- [Short task]: Return only the lines from the top of the data down to the one that holds "from mathutils import Vector, Matrix", both included, without any pictures.

- [Given information]:

^^^^

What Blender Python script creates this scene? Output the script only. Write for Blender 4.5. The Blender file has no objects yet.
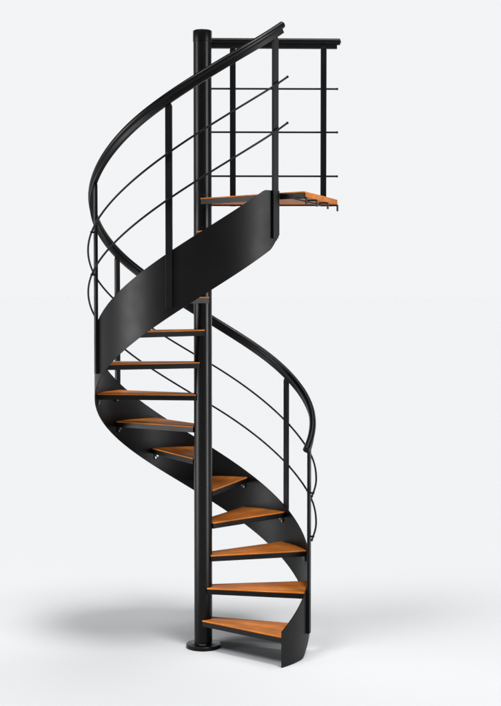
import bpy, bmesh, math, random
from mathutils import Vector, Matrix

random.seed(4)
PL, PR = 33.0, 21.0           # strip box power, left and right
FK = 1.002                      # fine trim of the floor tone
S = 0.0066                      # metres per drawing unit (one drawing unit = 6.6 mm)
RAD = math.pi / 180
sc = bpy.context.scene
col = sc.collection

# ------------------------------------------------------------------ measures of the staircase (drawing units)
TH0, DTH, RISE, Z1 = -43.92, 27.35, 32.39, 29.75
R_BAND = 107.6
R_POST = 109.5
R_RAIL = 110.0
R_ROD = 113.6
NT = 13
SPAN = 30.0
POLE_R = 9.05
POLE_TOP = 617.0
LAND_Z = Z1 + 13 * RISE
def zl(th): return Z1 + RISE * (th - TH0) / DTH
def lerp_pts(pts, x):
    if x <= pts[0][0]: return pts[0][1]
    for (a, va), (b, vb) in zip(pts, pts[1:]):
        if x <= b:
            t = (x - a) / (b - a); t = t * t * (3 - 2 * t)
            return va + (vb - va) * t
    return pts[-1][1]
def pol(r, th, z): return Vector((r * math.cos(th * RAD), r * math.sin(th * RAD), z))

# ------------------------------------------------------------------ materials
def new_mat(name):
    m = bpy.data.materials.new(name); m.use_nodes = True
    nt = m.node_tree
    return m, nt, nt.nodes['Principled BSDF']

def metal_mat(name, base, rough, bump=0.001, spec=0.5, metallic=0.0, scale=900):
    m, nt, b = new_mat(name)
    N, L = nt.nodes, nt.links
    tc = N.new('ShaderNodeTexCoord')
    n1 = N.new('ShaderNodeTexNoise'); n1.inputs['Scale'].default_value = scale; n1.inputs['Detail'].default_value = 3
    n2 = N.new('ShaderNodeTexNoise'); n2.inputs['Scale'].default_value = 6; n2.inputs['Detail'].default_value = 5
    L.new(tc.outputs['Object'], n1.inputs['Vector']); L.new(tc.outputs['Object'], n2.inputs['Vector'])
    mr = N.new('ShaderNodeMapRange'); mr.inputs['From Min'].default_value = 0.3; mr.inputs['From Max'].default_value = 0.7
    mr.inputs['To Min'].default_value = rough - 0.04; mr.inputs['To Max'].default_value = rough + 0.05
    L.new(n2.outputs['Fac'], mr.inputs['Value']); L.new(mr.outputs['Result'], b.inputs['Roughness'])
    mx = N.new('ShaderNodeMixRGB'); mx.inputs['Color1'].default_value = (*[c * 0.85 for c in base], 1)
    mx.inputs['Color2'].default_value = (*[c * 1.15 for c in base], 1)
    L.new(n2.outputs['Fac'], mx.inputs['Fac']); L.new(mx.outputs['Color'], b.inputs['Base Color'])
    bp = N.new('ShaderNodeBump'); bp.inputs['Strength'].default_value = bump; bp.inputs['Distance'].default_value = 0.001
    L.new(n1.outputs['Fac'], bp.inputs['Height']); L.new(bp.outputs['Normal'], b.inputs['Normal'])
    b.inputs['Specular IOR Level'].default_value = spec
    b.inputs['Metallic'].default_value = metallic
    return m

M_BLACK = metal_mat('black_powder_coat', (0.0030, 0.0029, 0.0031), 0.41, spec=0.155)
M_POLE = metal_mat('black_pole_coat', (0.0030, 0.0029, 0.0031), 0.30, spec=0.155)
M_FRAME = metal_mat('black_frame_coat', (0.0042, 0.0042, 0.0044), 0.40, spec=0.15)
M_STEEL = metal_mat('zinc_bolt', (0.62, 0.63, 0.65), 0.3, metallic=1.0)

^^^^

- [Expected output]:
What Blender Python script creates this scene? Output the script only. Write for Blender 4.5. The Blender file has no objects yet.
import bpy, bmesh, math, random
from mathutils import Vector, Matrix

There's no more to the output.